**What this task involves:** Only the lines from the line containing "for q_, (y0_, y1_)" to the end of the entries should be repeated, exactly as they appear.

(Excerpt from a dataset)
+++
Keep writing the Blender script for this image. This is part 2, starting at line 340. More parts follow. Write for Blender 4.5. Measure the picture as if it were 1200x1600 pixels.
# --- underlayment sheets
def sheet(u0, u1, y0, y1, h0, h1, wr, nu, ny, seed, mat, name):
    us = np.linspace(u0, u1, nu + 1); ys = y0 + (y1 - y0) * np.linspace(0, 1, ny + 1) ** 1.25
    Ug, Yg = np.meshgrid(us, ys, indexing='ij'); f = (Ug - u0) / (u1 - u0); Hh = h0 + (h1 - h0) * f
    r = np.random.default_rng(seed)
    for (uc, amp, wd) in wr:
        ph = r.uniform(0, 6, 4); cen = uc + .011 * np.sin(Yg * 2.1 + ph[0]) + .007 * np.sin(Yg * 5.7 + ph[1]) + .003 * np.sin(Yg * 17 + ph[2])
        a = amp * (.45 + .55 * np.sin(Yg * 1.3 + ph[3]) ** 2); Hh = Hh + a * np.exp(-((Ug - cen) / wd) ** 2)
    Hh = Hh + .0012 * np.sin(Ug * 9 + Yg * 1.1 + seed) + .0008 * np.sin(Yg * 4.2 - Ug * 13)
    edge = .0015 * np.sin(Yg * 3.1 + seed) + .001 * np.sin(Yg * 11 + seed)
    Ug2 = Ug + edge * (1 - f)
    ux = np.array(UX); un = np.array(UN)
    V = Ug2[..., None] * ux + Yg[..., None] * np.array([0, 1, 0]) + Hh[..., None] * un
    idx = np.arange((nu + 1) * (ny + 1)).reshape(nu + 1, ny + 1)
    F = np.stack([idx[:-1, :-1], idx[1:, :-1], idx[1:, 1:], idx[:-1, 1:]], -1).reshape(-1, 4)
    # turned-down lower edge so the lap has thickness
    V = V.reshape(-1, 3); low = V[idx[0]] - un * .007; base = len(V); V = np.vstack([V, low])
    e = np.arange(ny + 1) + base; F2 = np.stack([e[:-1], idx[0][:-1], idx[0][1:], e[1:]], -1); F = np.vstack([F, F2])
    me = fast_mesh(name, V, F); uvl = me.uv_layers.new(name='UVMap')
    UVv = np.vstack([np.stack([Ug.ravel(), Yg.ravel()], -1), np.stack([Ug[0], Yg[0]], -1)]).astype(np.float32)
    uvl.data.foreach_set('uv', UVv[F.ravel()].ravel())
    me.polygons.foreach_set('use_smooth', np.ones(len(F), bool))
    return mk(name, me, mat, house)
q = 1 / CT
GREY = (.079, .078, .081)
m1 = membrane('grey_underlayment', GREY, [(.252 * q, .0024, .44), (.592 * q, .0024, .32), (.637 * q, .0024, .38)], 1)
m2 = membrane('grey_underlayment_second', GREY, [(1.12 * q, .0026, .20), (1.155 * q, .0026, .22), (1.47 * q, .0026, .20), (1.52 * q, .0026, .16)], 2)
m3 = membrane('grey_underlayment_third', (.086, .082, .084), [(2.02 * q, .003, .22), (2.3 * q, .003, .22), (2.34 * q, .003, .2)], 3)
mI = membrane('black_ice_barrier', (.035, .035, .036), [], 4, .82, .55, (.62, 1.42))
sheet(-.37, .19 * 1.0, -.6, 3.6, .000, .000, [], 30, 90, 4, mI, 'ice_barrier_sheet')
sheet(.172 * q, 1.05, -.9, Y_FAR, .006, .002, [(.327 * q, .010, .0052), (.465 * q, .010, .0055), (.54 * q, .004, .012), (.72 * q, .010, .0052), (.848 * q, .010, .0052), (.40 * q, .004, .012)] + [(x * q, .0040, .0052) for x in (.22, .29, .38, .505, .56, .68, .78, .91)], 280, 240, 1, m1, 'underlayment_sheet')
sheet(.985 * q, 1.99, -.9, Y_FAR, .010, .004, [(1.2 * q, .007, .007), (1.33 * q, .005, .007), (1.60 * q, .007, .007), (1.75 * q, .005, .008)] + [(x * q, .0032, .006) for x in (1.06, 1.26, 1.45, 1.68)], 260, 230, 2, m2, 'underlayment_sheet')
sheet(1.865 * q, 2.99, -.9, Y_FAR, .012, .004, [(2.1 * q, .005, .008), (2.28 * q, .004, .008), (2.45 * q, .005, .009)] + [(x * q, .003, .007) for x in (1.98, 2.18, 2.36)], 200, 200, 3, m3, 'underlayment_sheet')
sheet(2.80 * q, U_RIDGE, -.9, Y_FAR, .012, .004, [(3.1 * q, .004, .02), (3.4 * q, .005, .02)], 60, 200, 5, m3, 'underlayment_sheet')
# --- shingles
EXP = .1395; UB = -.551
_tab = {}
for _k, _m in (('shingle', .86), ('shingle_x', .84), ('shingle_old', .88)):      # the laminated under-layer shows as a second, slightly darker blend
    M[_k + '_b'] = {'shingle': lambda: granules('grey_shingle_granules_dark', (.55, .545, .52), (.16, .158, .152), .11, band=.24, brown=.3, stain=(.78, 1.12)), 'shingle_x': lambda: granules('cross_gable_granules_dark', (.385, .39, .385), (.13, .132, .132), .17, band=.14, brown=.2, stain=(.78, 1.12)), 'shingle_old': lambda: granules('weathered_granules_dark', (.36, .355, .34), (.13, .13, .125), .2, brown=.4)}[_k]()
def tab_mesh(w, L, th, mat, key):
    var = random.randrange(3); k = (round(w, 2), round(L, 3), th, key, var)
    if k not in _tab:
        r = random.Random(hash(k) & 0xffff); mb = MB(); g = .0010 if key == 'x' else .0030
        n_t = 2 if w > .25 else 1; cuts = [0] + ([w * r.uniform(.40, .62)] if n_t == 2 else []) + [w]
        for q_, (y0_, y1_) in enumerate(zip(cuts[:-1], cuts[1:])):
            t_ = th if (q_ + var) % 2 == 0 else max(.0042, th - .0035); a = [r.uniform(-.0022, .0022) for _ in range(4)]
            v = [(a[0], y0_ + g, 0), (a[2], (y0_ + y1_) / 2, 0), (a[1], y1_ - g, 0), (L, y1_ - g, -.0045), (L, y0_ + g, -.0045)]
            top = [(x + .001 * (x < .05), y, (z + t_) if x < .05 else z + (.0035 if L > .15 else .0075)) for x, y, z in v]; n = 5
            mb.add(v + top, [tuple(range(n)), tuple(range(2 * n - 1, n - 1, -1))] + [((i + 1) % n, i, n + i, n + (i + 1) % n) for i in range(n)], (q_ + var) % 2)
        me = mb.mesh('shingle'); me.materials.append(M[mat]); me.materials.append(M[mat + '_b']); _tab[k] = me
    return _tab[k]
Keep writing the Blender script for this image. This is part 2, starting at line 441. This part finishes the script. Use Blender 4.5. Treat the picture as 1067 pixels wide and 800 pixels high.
+++
**Correct response:**
        for q_, (y0_, y1_) in enumerate(zip(cuts[:-1], cuts[1:])):
            t_ = th if (q_ + var) % 2 == 0 else max(.0042, th - .0035); a = [r.uniform(-.0022, .0022) for _ in range(4)]
            v = [(a[0], y0_ + g, 0), (a[2], (y0_ + y1_) / 2, 0), (a[1], y1_ - g, 0), (L, y1_ - g, -.0045), (L, y0_ + g, -.0045)]
            top = [(x + .001 * (x < .05), y, (z + t_) if x < .05 else z + (.0035 if L > .15 else .0075)) for x, y, z in v]; n = 5
            mb.add(v + top, [tuple(range(n)), tuple(range(2 * n - 1, n - 1, -1))] + [((i + 1) % n, i, n + i, n + (i + 1) % n) for i in range(n)], (q_ + var) % 2)
        me = mb.mesh('shingle'); me.materials.append(M[mat]); me.materials.append(M[mat + '_b']); _tab[k] = me
    return _tab[k]
Keep writing the Blender script for this image. This is part 2, starting at line 441. This part finishes the script. Use Blender 4.5. Treat the picture as 1067 pixels wide and 800 pixels high.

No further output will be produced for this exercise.